Witch Fever unleashes new levels of artistry and emotion in ‘FEVEREATEN’ 


The band’s second album is full of loud emotion and musical experimentation, all revolving around religious themes. 


Photo: Frank Fieber

Manchester’s Witch Fever have released their second full studio album, FEVEREATEN, along with a European tour stretching across Autumn. The album fuses sounds and emotions as ways to voice dealing with religious trauma that members of the band experience. Throughout the album, popular biblical phrases and stories are intertwined with heavy beats, screams and more romantic lyrics to create feelings of unease. 

The album’s opener, DEAD TO ME, combines sultry and simple verses and a chorus that screams the title phrase as Alisha Yarwood’s guitar and Annabelle Joyce’s drums alternate between slamming fits of sound and silence. At the song’s end, singer Amy Walpole is left screaming “Dead to me / Dead to me / Dead to me / Dead to me” as if punching a wall. The track opens up the door for emotional vulnerability in the form of music that’s fast-paced and easy to lose yourself in. 

DEAD TO ME is followed immediately by FINAL GIRL, which, along with being a perfectly placed phrase and concept idea that I wish I had thought of, begins with an 80s-inspired synth intro, thus suggesting that the song itself will take inspiration from the title’s association with 80s horror. With lines like “I’m alive” and “I survive” being repeated in the song’s verses, the band manages to relate the idea of a “final girl” surviving a horror film to making it out of common negative real-life scenarios, like religious trauma, a better person. 

The album’s recent single, THE GARDEN, switches out the 80s horror themes of the previous track with the biblical imagery that will remain constant. References to apples in the song’s chorus allow the band to once again draw connections between stories and reality. This time, it’s “taking what’s mine” instead of what others feed you. 

NORTHSTAR, the album’s fourth track, calms down slightly from the tightly-packed themes and hard-hitting lines of the album’s beginning. The song turns the image of the North Star on its head, turning it into a signal of loneliness and directionlessness rather than a signal of safety.

The bridge of this track puts its pre-chorus in slow motion: one of the most unexpected moments of the album and one of my favourites almost entirely for how unexpected and original it is. For only a second everything slows and the emotion catches up before barreling forward once again. 

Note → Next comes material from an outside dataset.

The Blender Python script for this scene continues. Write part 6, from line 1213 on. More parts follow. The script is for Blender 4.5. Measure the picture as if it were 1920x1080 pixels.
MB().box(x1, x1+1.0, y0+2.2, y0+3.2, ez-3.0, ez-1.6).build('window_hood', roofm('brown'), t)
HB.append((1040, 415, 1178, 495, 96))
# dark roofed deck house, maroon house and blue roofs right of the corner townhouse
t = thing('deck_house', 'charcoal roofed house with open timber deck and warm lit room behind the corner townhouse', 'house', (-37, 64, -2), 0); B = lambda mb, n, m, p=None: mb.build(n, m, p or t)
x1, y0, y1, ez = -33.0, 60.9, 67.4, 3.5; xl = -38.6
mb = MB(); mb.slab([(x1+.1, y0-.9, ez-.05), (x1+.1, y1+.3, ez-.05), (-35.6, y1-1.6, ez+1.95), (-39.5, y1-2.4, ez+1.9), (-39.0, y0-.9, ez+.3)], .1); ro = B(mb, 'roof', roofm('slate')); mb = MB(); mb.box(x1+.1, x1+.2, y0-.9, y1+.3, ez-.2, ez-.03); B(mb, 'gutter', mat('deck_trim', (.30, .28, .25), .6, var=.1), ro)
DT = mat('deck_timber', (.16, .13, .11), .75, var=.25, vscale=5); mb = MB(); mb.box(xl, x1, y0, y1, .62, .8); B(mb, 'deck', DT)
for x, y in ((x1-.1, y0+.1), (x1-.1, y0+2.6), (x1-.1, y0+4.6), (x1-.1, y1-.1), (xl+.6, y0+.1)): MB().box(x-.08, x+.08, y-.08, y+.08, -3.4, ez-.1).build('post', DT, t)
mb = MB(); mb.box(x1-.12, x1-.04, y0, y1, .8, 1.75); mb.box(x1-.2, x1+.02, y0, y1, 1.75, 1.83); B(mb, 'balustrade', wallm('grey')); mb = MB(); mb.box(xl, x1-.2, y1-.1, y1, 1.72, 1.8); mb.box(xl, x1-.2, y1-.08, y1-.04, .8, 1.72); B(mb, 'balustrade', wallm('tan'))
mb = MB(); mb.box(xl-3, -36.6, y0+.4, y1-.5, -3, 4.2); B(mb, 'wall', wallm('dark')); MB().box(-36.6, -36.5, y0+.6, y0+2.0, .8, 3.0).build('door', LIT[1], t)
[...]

The fifth track, DRANK THE SAP, has a falsely serene tone, with the lyric “holding my tears at bay” signaling a sound that’s as close as punk can get to enchanted and somber. DRANK THE SAP is followed by SAFE, which refers to blind trust rather than genuine protection. SAFE connects the previous tracks and rounds out the calmer portion of the album with its initial heavy tempo bleeding into a violin solo outro.

The album’s title track, FEVEREATEN, opens the second half of the album, using the line “I’m right on the edge” to transition back into the almost aggressive expression of emotion shown in the first two tracks. BURN TO HIT follows, continuing the religious themes present throughout the album with mentions of salvation and repentance being used as justification for cruel behavior. 

SEE YA NEXT TUESDAY also takes on a unique sonic element so far unseen on the album. At the end of the track, the vocals continue to scream, but are covered, turning quiet and muffled before being brought back up to full volume right as the song is ending. Elements like these at the end of multiple tracks on the album give just enough of a taste into the creative minds and skill of the band to entice listeners further.

REPRISE opens with a simplistic electric guitar, which again opens up into a much larger and louder melody. The track’s chorus is a mixture of synths and piercing, high-pitched sounds, steadily thrumming while Amy sings of being “on her knees for God”. 

The album ends with AMBER and I SEE IT. AMBER takes on a much more pop-centric sound, revolving around soaking up the scraps of attention of an untrustworthy romantic interest.

The album closes with I SEE IT. Its opening of echoed vocals and melody, like a clock ticking and chiming, gives it a comparatively creepier feeling than the rest of the album, knocking the listener slightly off balance right at the last second. The track brings the brief moments of experimentation from the previous tracks into the forefront to close the album on a note of pure artistic expression, taking the form of a wide variety of musical sounds. 

The album expands on the punk genre to include moments of anger, pain, hope and sounds that are much more eerie and melancholic than would be expected. These turns make it a must-listen for fans of experimental punk and music that expands past its typical genre.

FEVEREATEN is out now via Music For Nations / Sony.